Lorsque survînt le sacrifice final du Portet, le plus haut col des Pyrénées françaises noyé de brume et envahi par une foule considérable, nous assistâmes à une sorte de fracas sélectif dans des lacets mortifères, interminables. Godon puis Pérez tombèrent les armes à la main, héroïques. Emmené par ses équipiers jusqu’à mi-col, Tadej Pogacar écréma certains prétendants sans même libérer les watts (Mas, Martin, Lutsenko, Uran, etc.). Puis le Slovène dégoupilla, une fois, deux fois, emmenant dans sa roue les seuls Jonas Vingegaard (impressionnant) et Richard Carapaz (grimaçant mais truqueur). Nous eûmes le sentiment frustrant que le tenant du titre élargissait le panorama de ses possibilités, qu’il parachevait une forme d’hégémonie, voulant d’un geste minuscule régenter la concurrence et décider du podium. Enfin, quand Carapaz osa l’attaque, Pogacar les crucifia sur la ligne d’arrivée, laissant des exténués sous ses roues. Notons que David Gaudu, admirable, échoua à la quatrième place.

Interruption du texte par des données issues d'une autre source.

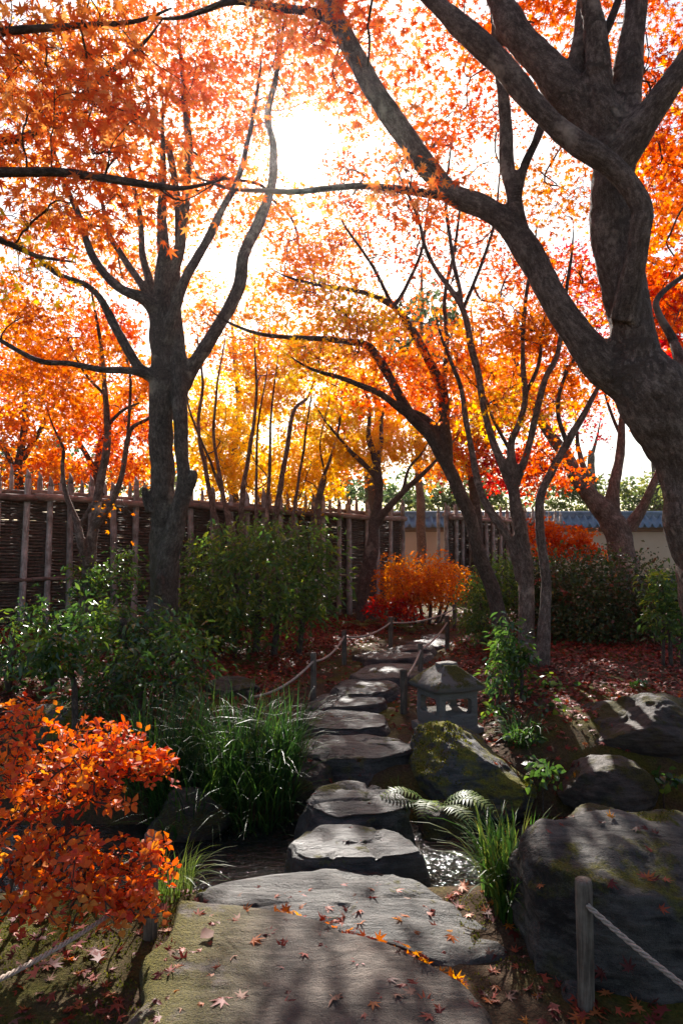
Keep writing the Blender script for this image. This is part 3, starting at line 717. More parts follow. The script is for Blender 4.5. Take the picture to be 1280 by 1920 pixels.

En regardant le gamin Pogacar, 22 ans, se tenir dans l’entrebâillement d’une porte moins imaginaire que prévue, le chronicoeur imagina Proust sur les routes du Tour: «Ce n’est jamais qu’à cause d’un état d’esprit qui n’est pas destiné à durer qu’on prend des résolutions définitives.» Lui aussi s’y connaissait côté gestion du temps souverain.